Hay tantas cosas de Benjamin en Sebald que nos hallamos dentro de sus textos en el lugar indeterminado de un camino de ida y vuelta entre pensamiento y literatura, entre mirada crítica y descubrimiento poético de un mundo inmediato sobre el que caminábamos sin saber de cómo lo presente no es sino vestigio, de cómo todo paisaje, aún el futurista, testimonia la destrucción y congela el pavor humano, como la estación de ferrocarril de Amberes, donde comienza Austerlitz y que aún suscita el pasmo del viajero que llega a esta ciudad, monumento al modo de vida de la gran burguesía, enriquecida por el comercio y por el imperialismo más atroz, descrito sin piedad en El corazón de las tinieblas por Joseph Conrad, y que ahora parecen ocultar los mármoles modernistas de la estación, figura y ejemplo de la arquitectura industrial y cosmopolita de la burguesía decimonónica, elegida no por azar por Sebald para dar la réplica a los pasajes parisinos de Baudelaire y Benjamin, que nos abre una ventana al mundo desconocido por la academia de la crítica de la cultura popular, de la crítica de la cultura material, no de la superficial queja por el consumismo sino de la indagación epistemológica y metafísica por los objetos que nos constituyen para descubrir en ellos mensajes sobre las trayectorias de identidad que hemos olvidado y que la mirada del coleccionista sabe apreciar al mirar una talla perdida en la sacristía de la aldea, que el párroco ignoraba y que ahora comienza a observar con la codicia de quien descubre un tesoro que tuvo siempre ante la vista y que sólo la voz experta le ha mostrado, en el territorio intermedio de una justicia al horror de la historia y de la compasión por la fascinación que ejercen los objetos, antes o después o durante su existencia como mercancías.




1 comentario:

  1. Lo que me atrae de Benjamin no es sólo la audacia de su visión crítica del arte y la cultura sino el hecho de que sea uno de los pensadores judíos famosos que sufrió las circunstancias de la persecución y expansión fascista y que murió acosado por ellas, en el sentido más literal de la palabra, es decir, que no vivió lo suficiente para saber si los vencedores serían vencidos (y, claro, los vencidos vencedores); eso aun le da más credibilidad, es como si intuyera que hasta los judíos supervivientes de tal experiencia histórica, que debería como mínimo imprimir carácter, se convirtieron en eso, en simples comerciantes de o con esa experiencia: en el mejor de los casos en vendedores de libros de otros (como los de la plaza de los Bandos en Salamanca), en el peor en vendedores del victimismo de un pueblo que masacra a palestinos anónimos y que es un ejemplo claro (relacionado también con la ética del resentimiento) de que el peor de los verdugos es aquel que no sabe enfrentarse con valentía a un pasado humillante y que vuelve, una y otra vez, a recrearlo con esa fascinación del coleccionista de horrores (en ese sentido también es interesante el pensamiento de Arendt). Supongo que el fetichismo surge cuando se cree que de verdad hay un valor objetivo, contante y sonante, en las cosas independientemente de la apreciación subjetiva que le damos o que le dan, y también me consta que hay relaciones de intercambio que no son mercancía, como también reconocía Marx, como por ejemplo para los náufragos, en ese sentido la novela de Sebald es muy bonita, aunque el contexto debería ser superado.

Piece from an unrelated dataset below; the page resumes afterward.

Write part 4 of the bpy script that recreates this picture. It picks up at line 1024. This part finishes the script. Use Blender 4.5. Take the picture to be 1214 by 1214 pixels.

    Por lo demás, creo que para la mirada poética, los objetos no tienen espacio, sólo tiempo, así el verdadero lugar para la colección es la memoria (sostenida a lo sumo en anotaciones de hojas sueltas o de viejas libretas, destartaladas de tenerlas a mano) y por eso también creo que los auténticos versos no se pueden escribir para venderlos en una librería.